**Your goal:** The listing below should be printed exactly, every line of it. Skip the pictures.

**Source material:**

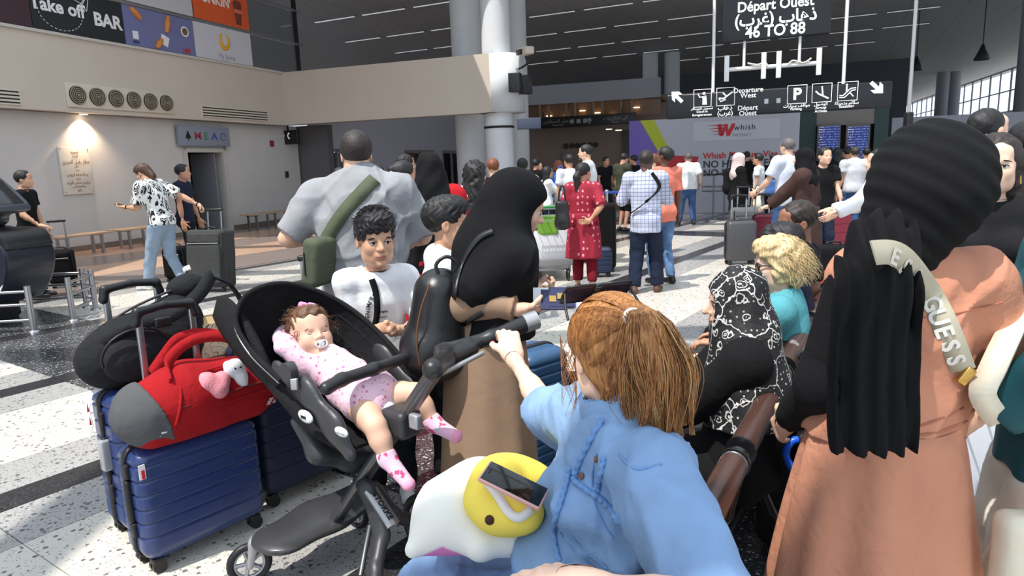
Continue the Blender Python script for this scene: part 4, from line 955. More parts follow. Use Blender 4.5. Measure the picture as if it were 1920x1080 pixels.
def person(label, px_, Y, face, H, sk, fem=False, bulk=1., pose=None, wear=(), rb=.02, rh=.009, rhd=.009, group=None, xy=None, faceparts=False, look=(0, 0)):
    if xy is None:
        q = at(px_, 300, Y); xy = (q[0], q[1])
    root = empty('person', (xy[0], xy[1], 0), -R_(face), label, 'person', group); J = joints(H, fem, bulk, pose or {}); J['root'] = root
    skin_mesh(J, fem, bulk, rb, rh, rhd, SK[sk], root)
    if faceparts: face_parts(root, J['HC'], J['HM'], J['hs'], look=look, fem=fem)
    hm = [w[2].get('hem', .86) if len(w) > 2 else .86 for w in wear if w[0] in ('shirt', 'jacket', 'tunic')]; hm = min(hm) if hm else None
    for w in wear:
        k, m, o = w[0], w[1], (w[2] if len(w) > 2 else {})
        if k in ('shirt', 'jacket', 'tunic', 'dress_top'): shirt(J, m, root, rb, fem=fem, bulk=bulk, name=k, **o)
        elif k in ('trousers', 'jeans', 'shorts', 'leggings'): trousers(J, m, root, rb*1.6, fem=fem, bulk=bulk, name=k, **dict(dict(top=None if hm is None or hm < .5 else hm+.015), **o))
        elif k == 'skirt': skirt(J, m, root, **o)
        elif k == 'hair': hair(J, m, root, o.get('style', 'short'), o.get('res', rh*1.35), o.get('bump', .004), o.get('f', 90))
        elif k == 'hijab': hijab(J, m, root, rb*.75, **o)
        elif k == 'shoes': shoes(J, m, root, rb*.75, **o)
        elif k == 'beard':
            S = SDF(); C, M, h = J['HC'], J['HM'], J['hs']; q = lambda x, y, z: C+M@(V3(x, y, z)*h)
            S.ell(q(0, .048, -.078), V3(.048, .048, .036)*h, M, k=.02)
            for s in (-1, 1): S.cap(q(s*.052, .03, -.07), q(s*.068, .005, -.01), .014*h, .01*h, k=.02)
            S.ell(q(0, .105, -.056), V3(.02, .02, .008)*h, M, k=.005, neg=True); S.box(q(0, .1, .02), V3(.1, .1, .05)*h, M, k=.01, neg=True)
            link('beard', S.mesh('beard', rh*.7), m, root)
    return J
# cloth materials
def cl(name, c, **k): return fabric(name, c, **k)
C_ = dict(white=cl('cotton_white', (226, 228, 232), vary=.03), black=cl('cloth_black', (17, 17, 19)), navy=cl('cloth_navy', (30, 34, 52)), gray=cl('cloth_grey', (150, 153, 158)), jeans=cl('denim_blue', (62, 88, 132), vary=.2), jdark=cl('denim_dark', (30, 38, 58), vary=.1), jlight=cl('denim_light', (140, 158, 178), vary=.14), khaki=cl('cloth_khaki', (120, 110, 86)), yellow=cl('cloth_yellow', (222, 212, 140)), red=cl('cloth_red', (176, 26, 36)), salmon=cl('cloth_salmon', (232, 132, 112)), brown=cl('cloth_brown', (72, 52, 48)), blue=cl('cloth_blue', (66, 110, 190)), darkgreen=cl('cloth_dark_green', (60, 64, 50)), cream=cl('cloth_cream', (232, 226, 206)), shoe=mat('shoe_black', (26, 26, 28), .4), shoew=mat('shoe_white', (222, 222, 222), .5), brownl=mat('brown_leather', (90, 60, 42), .5), leather=mat('black_leather', (26, 26, 28), .38, bump=(30, .3, .006)))
def zebra(t, c):
    P = t.coord('Object', scale=(1, 1, .55)); n = t.noise(6.5, 1, vec=P, dist=2.4); n2 = t.math('PINGPONG', t.math('MULTIPLY', n, 6.), .5); v = t.vor(5, 'DISTANCE_TO_EDGE', vec=t.coord('Object', scale=(1.6, 1.6, 1.)))
    m = t.math('GREATER_THAN', t.math('MULTIPLY', t.math('GREATER_THAN', v, .09), t.math('GREATER_THAN', n2, .2)), .5); return t.mix(m, srgb(230, 230, 226), srgb(20, 20, 22))
C_['zebra'] = mat('black_white_pattern_cloth', (230, 230, 226), .8, pattern=zebra)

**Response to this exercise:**
Continue the Blender Python script for this scene: part 4, from line 955. More parts follow. Use Blender 4.5. Measure the picture as if it were 1920x1080 pixels.
def person(label, px_, Y, face, H, sk, fem=False, bulk=1., pose=None, wear=(), rb=.02, rh=.009, rhd=.009, group=None, xy=None, faceparts=False, look=(0, 0)):
    if xy is None:
        q = at(px_, 300, Y); xy = (q[0], q[1])
    root = empty('person', (xy[0], xy[1], 0), -R_(face), label, 'person', group); J = joints(H, fem, bulk, pose or {}); J['root'] = root
    skin_mesh(J, fem, bulk, rb, rh, rhd, SK[sk], root)
    if faceparts: face_parts(root, J['HC'], J['HM'], J['hs'], look=look, fem=fem)
    hm = [w[2].get('hem', .86) if len(w) > 2 else .86 for w in wear if w[0] in ('shirt', 'jacket', 'tunic')]; hm = min(hm) if hm else None
    for w in wear:
        k, m, o = w[0], w[1], (w[2] if len(w) > 2 else {})
        if k in ('shirt', 'jacket', 'tunic', 'dress_top'): shirt(J, m, root, rb, fem=fem, bulk=bulk, name=k, **o)
        elif k in ('trousers', 'jeans', 'shorts', 'leggings'): trousers(J, m, root, rb*1.6, fem=fem, bulk=bulk, name=k, **dict(dict(top=None if hm is None or hm < .5 else hm+.015), **o))
        elif k == 'skirt': skirt(J, m, root, **o)
        elif k == 'hair': hair(J, m, root, o.get('style', 'short'), o.get('res', rh*1.35), o.get('bump', .004), o.get('f', 90))
        elif k == 'hijab': hijab(J, m, root, rb*.75, **o)
        elif k == 'shoes': shoes(J, m, root, rb*.75, **o)
        elif k == 'beard':
            S = SDF(); C, M, h = J['HC'], J['HM'], J['hs']; q = lambda x, y, z: C+M@(V3(x, y, z)*h)
            S.ell(q(0, .048, -.078), V3(.048, .048, .036)*h, M, k=.02)
            for s in (-1, 1): S.cap(q(s*.052, .03, -.07), q(s*.068, .005, -.01), .014*h, .01*h, k=.02)
            S.ell(q(0, .105, -.056), V3(.02, .02, .008)*h, M, k=.005, neg=True); S.box(q(0, .1, .02), V3(.1, .1, .05)*h, M, k=.01, neg=True)
            link('beard', S.mesh('beard', rh*.7), m, root)
    return J
# cloth materials
def cl(name, c, **k): return fabric(name, c, **k)
C_ = dict(white=cl('cotton_white', (226, 228, 232), vary=.03), black=cl('cloth_black', (17, 17, 19)), navy=cl('cloth_navy', (30, 34, 52)), gray=cl('cloth_grey', (150, 153, 158)), jeans=cl('denim_blue', (62, 88, 132), vary=.2), jdark=cl('denim_dark', (30, 38, 58), vary=.1), jlight=cl('denim_light', (140, 158, 178), vary=.14), khaki=cl('cloth_khaki', (120, 110, 86)), yellow=cl('cloth_yellow', (222, 212, 140)), red=cl('cloth_red', (176, 26, 36)), salmon=cl('cloth_salmon', (232, 132, 112)), brown=cl('cloth_brown', (72, 52, 48)), blue=cl('cloth_blue', (66, 110, 190)), darkgreen=cl('cloth_dark_green', (60, 64, 50)), cream=cl('cloth_cream', (232, 226, 206)), shoe=mat('shoe_black', (26, 26, 28), .4), shoew=mat('shoe_white', (222, 222, 222), .5), brownl=mat('brown_leather', (90, 60, 42), .5), leather=mat('black_leather', (26, 26, 28), .38, bump=(30, .3, .006)))
def zebra(t, c):
    P = t.coord('Object', scale=(1, 1, .55)); n = t.noise(6.5, 1, vec=P, dist=2.4); n2 = t.math('PINGPONG', t.math('MULTIPLY', n, 6.), .5); v = t.vor(5, 'DISTANCE_TO_EDGE', vec=t.coord('Object', scale=(1.6, 1.6, 1.)))
    m = t.math('GREATER_THAN', t.math('MULTIPLY', t.math('GREATER_THAN', v, .09), t.math('GREATER_THAN', n2, .2)), .5); return t.mix(m, srgb(230, 230, 226), srgb(20, 20, 22))
C_['zebra'] = mat('black_white_pattern_cloth', (230, 230, 226), .8, pattern=zebra)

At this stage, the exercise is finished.